Reading, PA – Marcia Chatelain, Ph.D., will present Albright College’s 2019 Mellon Lecture on “Better living through the humanities,” Wednesday, Feb. 27, at 4 p.m., in the McMillan Student Center South Lounge. The discussion features Chatelain’s intersection between academic research in African American life, history and public scholarship. Free and open to the public, Albright’s annual Mellon Lectures are made possible by funding from the Andrew W. Mellon Foundation.

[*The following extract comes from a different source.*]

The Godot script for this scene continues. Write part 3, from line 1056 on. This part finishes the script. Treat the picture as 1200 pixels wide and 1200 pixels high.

Named a Top Influencer in Higher Education by The Chronicle of Higher Education, Chatelain is the author of “South Side Girls: Growing up in the Great Migration,” and is a public voice on the history of African American children and race in America. In 2014, Chatelain organized her fellow scholars in a social media response to the crisis in Ferguson, Mo., entitled #FergusonSyllabus. The initiative led to similar movements online and has shaped curricular projects in K-12 settings, as well as academia.

Chatelain’s voice has been heard in articles from the New York Times, the Chicago Tribune, and the Washington Post, and she has appeared on local television and national outlets including C-SPAN, MSNBC, CNN, BBC-America, and PBS.

Now the provost’s distinguished associate professor of history and African American studies at Georgetown University, Chatelain will discuss how her graduate training prepared her to make a difference inside and outside of academia.